Echter’Jazz festival

Carte postale

d'Lëtzebuerger Land vom 03.03.2023

En ce jeudi 23 février au soir, le centre-ville d’Echternach est quasiment désert. Sentiment de calme avant la tempête. On y croise uniquement un petit groupe d’anglophones qui semblent découvrir et apprécier les lieux. Parmi eux, Larry Goldings, le génial jazzman américain en pleine tournée européenne qui fait escale au Grand-Duché le temps d’une soirée. Avec son trio, il a enchaîné des concerts en Suède, en Norvège, en Italie, en Autriche et en Allemagne. Dans moins de deux heures, il jouera au Trifolion. Les spectateurs déjà présents ignorent encore la bourrasque à venir. Figure de la scène jazz locale et directeur des lieux de son état, Maxime Bender lance la troisième édition du Echter’Jazz festival. Le centre culturel accueille le dernier rejeton des festivals de jazz du pays. La programmation est ambitieuse et hétéroclite, mixant habilement formations étrangères et autochtones.
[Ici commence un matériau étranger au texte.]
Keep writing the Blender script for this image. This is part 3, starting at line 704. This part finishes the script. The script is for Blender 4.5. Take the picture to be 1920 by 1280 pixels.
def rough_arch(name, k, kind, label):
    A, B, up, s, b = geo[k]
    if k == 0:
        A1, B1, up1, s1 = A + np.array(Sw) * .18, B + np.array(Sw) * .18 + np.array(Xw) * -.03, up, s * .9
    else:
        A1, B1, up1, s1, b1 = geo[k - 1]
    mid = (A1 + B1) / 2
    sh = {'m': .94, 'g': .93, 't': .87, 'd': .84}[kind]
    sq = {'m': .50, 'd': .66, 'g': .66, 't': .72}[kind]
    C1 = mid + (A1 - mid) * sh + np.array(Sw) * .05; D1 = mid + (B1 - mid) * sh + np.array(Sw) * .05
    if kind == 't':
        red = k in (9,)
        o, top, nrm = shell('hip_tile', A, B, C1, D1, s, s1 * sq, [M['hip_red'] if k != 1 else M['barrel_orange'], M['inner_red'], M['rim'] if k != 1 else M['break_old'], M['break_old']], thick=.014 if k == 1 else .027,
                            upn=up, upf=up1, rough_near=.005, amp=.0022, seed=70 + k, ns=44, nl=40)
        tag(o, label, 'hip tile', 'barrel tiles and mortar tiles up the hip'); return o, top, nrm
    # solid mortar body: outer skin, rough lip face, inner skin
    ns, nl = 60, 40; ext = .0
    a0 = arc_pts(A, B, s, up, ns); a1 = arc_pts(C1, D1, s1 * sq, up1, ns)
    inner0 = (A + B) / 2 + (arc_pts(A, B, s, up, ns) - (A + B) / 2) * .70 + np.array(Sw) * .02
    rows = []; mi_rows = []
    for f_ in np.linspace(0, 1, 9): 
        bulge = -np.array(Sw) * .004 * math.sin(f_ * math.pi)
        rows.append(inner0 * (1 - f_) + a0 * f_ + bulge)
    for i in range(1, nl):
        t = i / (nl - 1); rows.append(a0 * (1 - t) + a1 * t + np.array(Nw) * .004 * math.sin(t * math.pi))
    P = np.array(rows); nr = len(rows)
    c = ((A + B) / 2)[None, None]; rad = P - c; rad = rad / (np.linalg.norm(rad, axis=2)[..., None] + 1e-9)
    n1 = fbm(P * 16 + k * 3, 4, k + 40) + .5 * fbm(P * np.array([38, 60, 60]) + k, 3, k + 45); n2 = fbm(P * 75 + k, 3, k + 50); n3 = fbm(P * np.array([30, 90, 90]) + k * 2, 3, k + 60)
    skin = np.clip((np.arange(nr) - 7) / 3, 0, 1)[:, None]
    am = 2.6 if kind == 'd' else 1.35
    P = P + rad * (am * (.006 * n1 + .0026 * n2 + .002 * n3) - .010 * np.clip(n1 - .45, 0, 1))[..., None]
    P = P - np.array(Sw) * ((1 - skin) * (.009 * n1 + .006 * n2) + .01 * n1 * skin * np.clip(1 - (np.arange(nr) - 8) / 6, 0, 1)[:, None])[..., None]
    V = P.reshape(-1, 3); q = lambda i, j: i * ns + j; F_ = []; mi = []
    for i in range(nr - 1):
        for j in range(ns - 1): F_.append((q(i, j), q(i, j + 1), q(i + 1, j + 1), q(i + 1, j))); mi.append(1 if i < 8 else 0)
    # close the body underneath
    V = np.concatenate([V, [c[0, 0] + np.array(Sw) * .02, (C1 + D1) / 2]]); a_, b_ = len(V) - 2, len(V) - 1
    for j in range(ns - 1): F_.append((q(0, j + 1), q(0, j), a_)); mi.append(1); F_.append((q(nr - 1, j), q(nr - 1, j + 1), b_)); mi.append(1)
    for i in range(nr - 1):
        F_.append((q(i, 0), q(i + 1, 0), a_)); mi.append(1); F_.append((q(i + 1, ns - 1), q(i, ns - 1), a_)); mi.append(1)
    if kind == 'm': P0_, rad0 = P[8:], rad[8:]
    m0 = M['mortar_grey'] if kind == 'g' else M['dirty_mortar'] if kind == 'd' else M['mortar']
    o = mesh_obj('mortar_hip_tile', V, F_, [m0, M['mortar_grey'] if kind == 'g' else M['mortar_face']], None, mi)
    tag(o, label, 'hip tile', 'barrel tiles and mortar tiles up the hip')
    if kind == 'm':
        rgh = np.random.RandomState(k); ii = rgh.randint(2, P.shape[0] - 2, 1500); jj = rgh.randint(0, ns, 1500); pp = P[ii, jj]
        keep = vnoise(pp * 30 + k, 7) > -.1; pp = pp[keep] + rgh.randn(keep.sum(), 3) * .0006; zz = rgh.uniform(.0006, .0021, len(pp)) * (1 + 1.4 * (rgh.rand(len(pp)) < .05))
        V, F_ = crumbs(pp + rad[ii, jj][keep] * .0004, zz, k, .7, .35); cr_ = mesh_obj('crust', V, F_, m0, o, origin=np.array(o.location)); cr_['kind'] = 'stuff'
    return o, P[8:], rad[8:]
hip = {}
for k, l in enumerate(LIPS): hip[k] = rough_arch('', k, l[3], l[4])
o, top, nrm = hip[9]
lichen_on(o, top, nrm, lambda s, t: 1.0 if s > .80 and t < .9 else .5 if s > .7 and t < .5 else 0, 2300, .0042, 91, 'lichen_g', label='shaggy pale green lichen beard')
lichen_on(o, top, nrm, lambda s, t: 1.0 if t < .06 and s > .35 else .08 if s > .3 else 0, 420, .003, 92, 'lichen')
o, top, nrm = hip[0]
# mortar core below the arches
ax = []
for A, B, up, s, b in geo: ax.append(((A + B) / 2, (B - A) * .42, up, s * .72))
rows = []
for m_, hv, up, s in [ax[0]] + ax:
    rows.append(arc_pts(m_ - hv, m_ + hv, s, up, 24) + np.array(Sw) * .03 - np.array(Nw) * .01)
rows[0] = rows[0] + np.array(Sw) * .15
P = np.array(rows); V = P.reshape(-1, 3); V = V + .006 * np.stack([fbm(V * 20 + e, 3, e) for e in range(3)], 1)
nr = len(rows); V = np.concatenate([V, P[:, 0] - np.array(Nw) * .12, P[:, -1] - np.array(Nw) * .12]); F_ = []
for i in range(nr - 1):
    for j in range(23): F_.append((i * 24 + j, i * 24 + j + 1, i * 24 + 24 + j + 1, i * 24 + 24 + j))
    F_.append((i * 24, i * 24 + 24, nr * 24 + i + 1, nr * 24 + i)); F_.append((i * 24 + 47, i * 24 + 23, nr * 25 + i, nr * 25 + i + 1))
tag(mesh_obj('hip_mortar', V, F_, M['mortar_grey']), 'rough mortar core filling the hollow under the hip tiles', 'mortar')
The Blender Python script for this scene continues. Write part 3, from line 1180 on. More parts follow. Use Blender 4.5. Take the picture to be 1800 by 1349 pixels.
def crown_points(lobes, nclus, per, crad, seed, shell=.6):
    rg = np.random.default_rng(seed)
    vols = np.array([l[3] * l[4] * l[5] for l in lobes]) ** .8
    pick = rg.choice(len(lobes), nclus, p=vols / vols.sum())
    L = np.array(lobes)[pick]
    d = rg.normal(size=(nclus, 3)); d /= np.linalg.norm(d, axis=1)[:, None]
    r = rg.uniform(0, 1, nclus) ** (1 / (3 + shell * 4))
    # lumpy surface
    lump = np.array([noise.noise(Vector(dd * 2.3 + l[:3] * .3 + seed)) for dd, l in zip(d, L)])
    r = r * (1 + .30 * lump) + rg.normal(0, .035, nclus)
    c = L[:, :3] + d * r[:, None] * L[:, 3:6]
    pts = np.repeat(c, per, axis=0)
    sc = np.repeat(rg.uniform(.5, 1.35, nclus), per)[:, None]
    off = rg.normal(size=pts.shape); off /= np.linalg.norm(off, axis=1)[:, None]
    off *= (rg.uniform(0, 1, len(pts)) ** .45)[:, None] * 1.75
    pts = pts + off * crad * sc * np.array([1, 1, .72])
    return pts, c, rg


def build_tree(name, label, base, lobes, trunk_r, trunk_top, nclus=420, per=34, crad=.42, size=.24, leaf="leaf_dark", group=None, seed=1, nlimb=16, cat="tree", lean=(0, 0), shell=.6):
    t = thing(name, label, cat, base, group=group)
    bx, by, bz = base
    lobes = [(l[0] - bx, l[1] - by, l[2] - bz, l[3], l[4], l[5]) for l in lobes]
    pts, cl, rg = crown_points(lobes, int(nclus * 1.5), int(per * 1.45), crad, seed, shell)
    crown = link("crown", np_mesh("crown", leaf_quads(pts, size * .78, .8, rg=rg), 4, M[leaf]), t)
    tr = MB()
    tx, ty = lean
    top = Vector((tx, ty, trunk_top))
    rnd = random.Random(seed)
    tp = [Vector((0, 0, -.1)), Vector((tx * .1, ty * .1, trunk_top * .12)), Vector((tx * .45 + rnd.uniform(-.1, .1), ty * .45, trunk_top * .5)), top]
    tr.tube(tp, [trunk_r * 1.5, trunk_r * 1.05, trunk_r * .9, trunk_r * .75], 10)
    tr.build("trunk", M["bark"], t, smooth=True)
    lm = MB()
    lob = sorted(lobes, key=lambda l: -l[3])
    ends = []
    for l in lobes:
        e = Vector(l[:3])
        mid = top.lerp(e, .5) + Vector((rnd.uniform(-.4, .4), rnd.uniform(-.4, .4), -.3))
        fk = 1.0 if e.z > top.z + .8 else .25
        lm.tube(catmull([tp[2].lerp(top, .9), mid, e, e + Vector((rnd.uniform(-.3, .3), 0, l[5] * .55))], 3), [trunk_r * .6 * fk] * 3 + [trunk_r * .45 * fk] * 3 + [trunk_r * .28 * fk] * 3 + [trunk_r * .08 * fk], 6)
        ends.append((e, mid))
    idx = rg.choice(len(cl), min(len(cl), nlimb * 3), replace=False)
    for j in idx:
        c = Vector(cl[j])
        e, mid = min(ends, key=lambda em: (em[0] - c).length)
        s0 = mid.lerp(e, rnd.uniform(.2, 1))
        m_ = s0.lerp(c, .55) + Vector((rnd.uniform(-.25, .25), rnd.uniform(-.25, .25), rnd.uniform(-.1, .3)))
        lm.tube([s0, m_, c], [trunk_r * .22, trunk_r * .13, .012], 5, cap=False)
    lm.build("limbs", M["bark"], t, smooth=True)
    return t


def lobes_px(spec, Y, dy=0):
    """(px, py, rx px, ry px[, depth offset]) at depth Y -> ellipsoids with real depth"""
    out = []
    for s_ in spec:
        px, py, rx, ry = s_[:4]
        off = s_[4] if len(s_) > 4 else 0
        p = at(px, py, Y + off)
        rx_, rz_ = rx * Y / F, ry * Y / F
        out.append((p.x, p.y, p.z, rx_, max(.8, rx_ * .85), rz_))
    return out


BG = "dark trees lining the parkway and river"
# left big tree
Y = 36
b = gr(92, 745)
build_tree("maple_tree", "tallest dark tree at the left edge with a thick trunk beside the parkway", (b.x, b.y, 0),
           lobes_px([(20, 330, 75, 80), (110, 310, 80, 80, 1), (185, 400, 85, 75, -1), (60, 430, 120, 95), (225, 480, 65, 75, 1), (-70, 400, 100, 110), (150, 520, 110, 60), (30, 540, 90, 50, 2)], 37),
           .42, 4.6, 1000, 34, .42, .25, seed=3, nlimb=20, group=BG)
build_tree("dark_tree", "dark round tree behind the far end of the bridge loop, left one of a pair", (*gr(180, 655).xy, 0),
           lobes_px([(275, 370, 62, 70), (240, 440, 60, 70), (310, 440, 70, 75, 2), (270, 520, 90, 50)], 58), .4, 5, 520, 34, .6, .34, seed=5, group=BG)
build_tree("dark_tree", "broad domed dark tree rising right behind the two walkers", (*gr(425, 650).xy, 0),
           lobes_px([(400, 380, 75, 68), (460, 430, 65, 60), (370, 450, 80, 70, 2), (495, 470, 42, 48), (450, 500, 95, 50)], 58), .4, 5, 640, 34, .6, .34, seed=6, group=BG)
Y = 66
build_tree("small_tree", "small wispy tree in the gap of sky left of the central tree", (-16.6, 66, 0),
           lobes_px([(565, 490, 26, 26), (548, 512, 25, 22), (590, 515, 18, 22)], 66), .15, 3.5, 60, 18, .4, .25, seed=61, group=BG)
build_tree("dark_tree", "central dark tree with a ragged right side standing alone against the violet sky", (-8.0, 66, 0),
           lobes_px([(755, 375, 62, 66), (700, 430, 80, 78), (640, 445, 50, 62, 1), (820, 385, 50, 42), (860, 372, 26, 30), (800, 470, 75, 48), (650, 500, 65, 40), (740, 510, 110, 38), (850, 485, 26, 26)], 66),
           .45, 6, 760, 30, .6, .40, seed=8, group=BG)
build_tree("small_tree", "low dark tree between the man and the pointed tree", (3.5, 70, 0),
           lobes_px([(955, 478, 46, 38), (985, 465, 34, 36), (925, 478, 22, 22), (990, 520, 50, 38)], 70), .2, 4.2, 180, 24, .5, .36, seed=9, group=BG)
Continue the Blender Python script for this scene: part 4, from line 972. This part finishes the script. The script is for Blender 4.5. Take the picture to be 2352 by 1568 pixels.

Justement, la troupe de Stefano Agostini s’est vu attribuer la lourde tâche de démarrer les festivités. Le contrebassiste et compositeur défend son projet Point Cloud Echo, fruit d’une résidence à Opderschmelz, qu’il avait présenté en mai dernier au festival Like a Jazz Machine et dont on gardait peu de souvenir. Il est toutefois accompagné par une belle brochette de musiciens : Steven Delannoye au saxophone ténor et à la clarinette basse, Thomas Decock à la guitare électrique, Pit Dahm à la batterie, Alex Koo au piano et Jérôme Klein au vibraphone (venu en remplacement de son comparse Pol Belardi). Des premières notes au piano volontairement fausses et une absence d’unisson. Puis des moues dubitatives qui précèdent des regards d’approbation lorsque le groupe trouve son rythme et prend du corps. La contrebasse est à terre, Agostini a le nez collé à ses machines. Des distorsions sonores et autres crépitements superflus accompagnent les retenues et envolées du pianiste, qui fera un sans-faute. Lorsqu’un faux contact persiste, un spectateur assis au second rang demande à son voisin « c’est fait exprès ça ? ». La troupe se fait ludique lorsque les artistes changent d’instruments pour une parenthèse dispensable. Un chant en chœur vient clore la performance. Il n’y aura pas de rappel.

Arrivent ensuite les têtes d’affiche, Larry Goldings, Peter Bernstein et Bill Stewart. Le trio, adulé à raison par la plupart des magazines spécialisés, s’installe peinard avant de délivrer une performance sans faux pas. Goldings à l’orgue Hammond marche sur l’eau malgré des problèmes techniques manifestes. Entre deux morceaux, il semble demander de l’aide qui n’arrive pas. Qu’à cela ne tienne, il rafistole son clavier et fait comme si de rien n’était. La classe. Bernstein à la guitare et Stewart à la batterie sont professionnels jusqu’au bout des ongles. Le trio enchaîne des reprises de standards signés Burt Bacharach (monstre sacré disparu au début du mois dernier), Antonio Carlos Jobim ou encore Hank Mobley. Larry Goldings aussi à l’aise au micro que derrière son clavier raconte sa balade effectuée quelques heures plus tôt. Il vante Echternach et son aspect de carte postale. L’ambiance est festive à souhait. Un rappel est donné. L’audience en feu en réclame un autre mais le trio ne reviendra pas. Il a respecté sa part du contrat.

Le lendemain le public se prend en pleine face un cocktail détonnant signé Village Zone, comprendre Georg Ruby au piano, Stephan Goldbach à la contrebasse et Daniel Weber à la batterie. La formation s’introduit avec une reprise déroutante de St.Tropez Twist de Peppino di Capri, twist italien désuet métamorphosé en jazz moderne qui sent bon le non-conformisme. Le trio présente grosso modo les morceaux de leur projet Saluti A Peppino. Les gus envoient du lourd. Ils ne se prennent pas au sérieux et en même temps leur musique est honnêtement difficile d’accès, à l’instar des partitions du pianiste, en gros caractères, pleines d’annotations colorées et indéchiffrables pour le commun des mortels. Ils sont rejoints par Sascha Ley dont la présence ne peut être que de bon augure. Elle explose sur une reprise de Ich hab’ noch einen Koffer in Berlin. Là encore, vieille chanson populaire dépoussiérée par la troupe. Elle émeut ensuite avec une adaptation du What are you doing the rest of your life de Michel Legrand. Le festival se poursuit le lendemain, avec succès parait-il. Le centre culturel Trifolion n’a pas à rougir face à ses homologues. Le jazz, sous toutes ses formes, a trouvé un nouveau refuge.